Bayard lived in Paris for nearly four decades, but he never fully left his provincial origins behind. He might best be compared with two contemporaries a generation younger, Courbet and Flaubert, the painter and the novelist (a fellow Norman) who during the 1840s and 1850s evoked the well-ordered torpor of bourgeois life in la France profonde with the same acuity and sense of place we find in the photographer’s heavily atmospheric rural studies. Perhaps Bayard’s Janus-like self-portrait also signifies his dual focus—looking back at a way of village life that had survived virtually unaltered for centuries, and ahead to the burgeoning new world of dazzling modern marvels that nineteenth-century Paris epitomized.

Flaubert had stressed how emotionally stultifying and morally tyrannical provincial existence could be. Not so Bayard, whose photographs of dilapidated farmhouses, barns, and stables speak to a growing nostalgia for the simple rural life in a period of rapid industrialization and urbanization. He would take photographs on visits back to his old family home in Breteuil, including a marvelous one of him and his sister Elizabeth-Mélanie sitting under an arbor in the garden. He looks up from his newspaper with a mildly quizzical expression—his face is blurred because he moved during the long exposure photography then required—and seems to invite the viewer to join them at the table for a mug of cidre de Normandie.

Because Bayard’s job tied him closely to the capital city, most of his outdoor photography was done there. Fortunately he had a keen eye for the changing urban fabric of Paris as it began to make the dramatic shift from its cramped medieval confines to Haussmann’s transformed metropolis of broad radial boulevards and the flâneurs who trod them. Vestiges of this metamorphosis are memorialized in Bayard’s haunting Windmills of Montmartre (1842), which shows a quartet of the quaint structures with x-shaped sails that lined the northern heights of Paris before that outlying village was absorbed into the municipality as the eighteenth arrondissement. Sometimes the alterations were more contingent, as in his 1848 view of the rue Royale, the foreground of which shows piles of paving stones dug up for barricades and projectiles during the revolution that toppled Louis Philippe’s monarchy that spring.
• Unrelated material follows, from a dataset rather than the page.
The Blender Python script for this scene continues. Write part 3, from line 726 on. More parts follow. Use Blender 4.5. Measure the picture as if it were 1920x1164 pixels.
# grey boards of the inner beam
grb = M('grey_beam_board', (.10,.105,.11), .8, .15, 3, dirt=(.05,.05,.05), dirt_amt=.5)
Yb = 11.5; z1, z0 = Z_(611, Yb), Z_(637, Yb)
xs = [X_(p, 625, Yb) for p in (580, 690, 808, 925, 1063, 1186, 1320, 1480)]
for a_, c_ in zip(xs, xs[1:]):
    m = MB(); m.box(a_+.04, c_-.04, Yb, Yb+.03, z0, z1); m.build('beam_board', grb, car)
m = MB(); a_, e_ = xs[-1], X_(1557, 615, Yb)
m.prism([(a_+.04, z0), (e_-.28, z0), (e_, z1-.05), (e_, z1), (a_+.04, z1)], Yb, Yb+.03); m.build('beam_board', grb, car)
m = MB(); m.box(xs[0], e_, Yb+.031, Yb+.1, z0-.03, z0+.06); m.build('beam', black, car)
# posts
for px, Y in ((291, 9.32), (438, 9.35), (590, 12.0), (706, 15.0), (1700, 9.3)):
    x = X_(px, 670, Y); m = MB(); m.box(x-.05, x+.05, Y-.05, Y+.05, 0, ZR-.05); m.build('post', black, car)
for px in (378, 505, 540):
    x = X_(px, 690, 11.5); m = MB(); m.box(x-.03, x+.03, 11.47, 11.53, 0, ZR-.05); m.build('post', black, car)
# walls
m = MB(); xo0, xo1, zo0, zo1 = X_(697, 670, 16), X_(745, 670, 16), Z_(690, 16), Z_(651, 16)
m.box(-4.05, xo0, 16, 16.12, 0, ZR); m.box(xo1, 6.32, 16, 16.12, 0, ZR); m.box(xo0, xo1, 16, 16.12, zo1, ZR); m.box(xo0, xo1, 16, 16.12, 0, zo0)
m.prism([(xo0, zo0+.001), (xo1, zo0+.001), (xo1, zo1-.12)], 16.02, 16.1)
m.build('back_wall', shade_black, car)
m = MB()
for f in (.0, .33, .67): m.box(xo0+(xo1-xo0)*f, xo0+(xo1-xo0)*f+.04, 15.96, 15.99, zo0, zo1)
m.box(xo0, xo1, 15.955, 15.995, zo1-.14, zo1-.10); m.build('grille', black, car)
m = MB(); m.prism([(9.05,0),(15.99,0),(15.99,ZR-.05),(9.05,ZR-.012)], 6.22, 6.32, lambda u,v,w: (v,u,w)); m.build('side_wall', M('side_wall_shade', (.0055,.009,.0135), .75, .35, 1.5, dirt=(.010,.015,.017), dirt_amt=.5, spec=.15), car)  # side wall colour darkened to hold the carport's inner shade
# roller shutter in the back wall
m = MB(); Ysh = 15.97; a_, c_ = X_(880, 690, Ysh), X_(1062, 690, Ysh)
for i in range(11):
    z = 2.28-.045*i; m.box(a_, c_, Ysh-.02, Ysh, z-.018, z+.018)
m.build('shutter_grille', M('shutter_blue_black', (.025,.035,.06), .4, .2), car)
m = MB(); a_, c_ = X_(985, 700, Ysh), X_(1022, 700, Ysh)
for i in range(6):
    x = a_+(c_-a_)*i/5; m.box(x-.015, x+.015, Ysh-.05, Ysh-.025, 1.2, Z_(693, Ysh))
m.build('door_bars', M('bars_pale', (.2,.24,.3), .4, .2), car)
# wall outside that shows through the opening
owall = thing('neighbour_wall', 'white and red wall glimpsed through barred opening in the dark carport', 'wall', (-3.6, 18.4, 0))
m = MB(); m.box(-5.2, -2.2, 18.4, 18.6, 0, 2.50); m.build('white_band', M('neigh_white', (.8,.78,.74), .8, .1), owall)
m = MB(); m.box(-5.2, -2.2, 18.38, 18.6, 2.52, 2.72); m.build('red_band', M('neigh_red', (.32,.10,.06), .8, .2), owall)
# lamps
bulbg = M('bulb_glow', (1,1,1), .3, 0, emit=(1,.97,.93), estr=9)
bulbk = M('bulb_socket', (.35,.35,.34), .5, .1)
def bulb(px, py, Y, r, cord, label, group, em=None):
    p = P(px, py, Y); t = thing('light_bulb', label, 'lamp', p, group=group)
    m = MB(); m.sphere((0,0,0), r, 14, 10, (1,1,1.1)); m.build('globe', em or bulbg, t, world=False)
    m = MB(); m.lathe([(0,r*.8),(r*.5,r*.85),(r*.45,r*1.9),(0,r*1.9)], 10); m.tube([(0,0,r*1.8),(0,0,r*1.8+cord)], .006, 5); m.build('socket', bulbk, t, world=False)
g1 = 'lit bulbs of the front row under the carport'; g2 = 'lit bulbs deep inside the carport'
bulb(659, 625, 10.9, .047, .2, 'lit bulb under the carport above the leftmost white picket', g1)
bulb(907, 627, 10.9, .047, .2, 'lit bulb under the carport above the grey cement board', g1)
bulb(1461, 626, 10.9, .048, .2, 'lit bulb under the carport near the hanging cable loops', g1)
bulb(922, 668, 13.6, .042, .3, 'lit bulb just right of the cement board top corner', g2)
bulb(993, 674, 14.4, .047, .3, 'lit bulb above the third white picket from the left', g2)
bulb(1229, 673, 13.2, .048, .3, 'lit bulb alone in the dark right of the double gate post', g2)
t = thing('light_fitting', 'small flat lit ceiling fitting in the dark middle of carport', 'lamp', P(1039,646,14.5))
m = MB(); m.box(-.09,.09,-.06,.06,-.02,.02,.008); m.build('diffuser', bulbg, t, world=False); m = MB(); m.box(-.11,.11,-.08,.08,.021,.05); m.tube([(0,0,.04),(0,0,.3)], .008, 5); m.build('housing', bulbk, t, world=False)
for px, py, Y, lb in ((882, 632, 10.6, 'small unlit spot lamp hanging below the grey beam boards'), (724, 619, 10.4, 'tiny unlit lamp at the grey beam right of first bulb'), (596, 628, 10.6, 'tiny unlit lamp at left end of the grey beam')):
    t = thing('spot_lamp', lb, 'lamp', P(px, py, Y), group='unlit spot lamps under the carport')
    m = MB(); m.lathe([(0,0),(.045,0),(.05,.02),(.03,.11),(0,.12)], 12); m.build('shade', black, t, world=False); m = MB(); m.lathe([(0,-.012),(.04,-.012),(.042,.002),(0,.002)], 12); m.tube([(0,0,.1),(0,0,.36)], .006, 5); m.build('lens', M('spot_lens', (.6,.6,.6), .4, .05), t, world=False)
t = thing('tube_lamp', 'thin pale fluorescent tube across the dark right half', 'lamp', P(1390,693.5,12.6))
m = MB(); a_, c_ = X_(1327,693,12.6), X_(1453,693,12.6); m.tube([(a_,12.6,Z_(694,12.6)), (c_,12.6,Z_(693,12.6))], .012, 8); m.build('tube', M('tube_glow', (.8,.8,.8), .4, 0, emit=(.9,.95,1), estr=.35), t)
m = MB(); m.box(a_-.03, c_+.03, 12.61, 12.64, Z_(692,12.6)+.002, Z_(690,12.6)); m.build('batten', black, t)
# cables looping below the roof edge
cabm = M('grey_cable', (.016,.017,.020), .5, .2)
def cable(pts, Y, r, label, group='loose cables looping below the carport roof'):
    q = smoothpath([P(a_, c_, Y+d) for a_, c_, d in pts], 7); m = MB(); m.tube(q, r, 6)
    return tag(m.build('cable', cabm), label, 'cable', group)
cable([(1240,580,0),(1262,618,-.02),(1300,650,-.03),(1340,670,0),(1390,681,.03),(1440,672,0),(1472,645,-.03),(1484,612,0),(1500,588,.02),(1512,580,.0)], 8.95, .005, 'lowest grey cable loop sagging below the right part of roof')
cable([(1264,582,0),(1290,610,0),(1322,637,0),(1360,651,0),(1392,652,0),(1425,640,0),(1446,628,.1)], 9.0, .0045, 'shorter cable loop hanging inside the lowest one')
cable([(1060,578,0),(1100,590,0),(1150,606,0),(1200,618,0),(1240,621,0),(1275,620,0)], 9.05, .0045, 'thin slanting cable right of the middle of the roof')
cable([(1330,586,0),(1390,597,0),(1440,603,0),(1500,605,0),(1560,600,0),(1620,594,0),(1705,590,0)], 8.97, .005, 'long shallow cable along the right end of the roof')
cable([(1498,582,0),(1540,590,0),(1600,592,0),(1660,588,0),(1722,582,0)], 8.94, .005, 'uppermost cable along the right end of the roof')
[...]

The City of Light was an omnipresent visual resource for Bayard during the 1840s, when he set his lens on everything from the age-blackened cathedral of Notre-Dame to the still pristine Arc de Triomphe, which had been completed only a decade earlier. That he had an innate feel for architectural subjects was recognized by the government’s Commission des monuments historiques, which in 1851 chose him as one of five photographers to document the nation’s most important architectural treasures.

The Getty’s canon-challenging Bayard project is akin to the rediscovery of a long-lost cornerstone that had been bafflingly absent from a venerable landmark. Now that the oeuvre of this underestimated master has been so persuasively reevaluated and rightfully accorded a foundational place in the annals of photography, the once-missing component imparts a gratifying completeness one had never anticipated. In hindsight this brilliant small-town boy seems to have been ideally suited to the immense task he undertook without fully gauging its scope. Bayard’s spontaneous command of his new medium was remarkable enough, but that it was amplified by the opportunity to record an equally new kind of public life makes it hard for us to see him as anything but a most fortunate beneficiary of history.


“Hippolyte Bayard: A Persistent Pioneer” is at the Getty Center through July 7. A catalogue, Hippolyte Bayard and the Invention of Photography, edited by Karen Hellman and Carolyn Peter, is published by Getty Publications.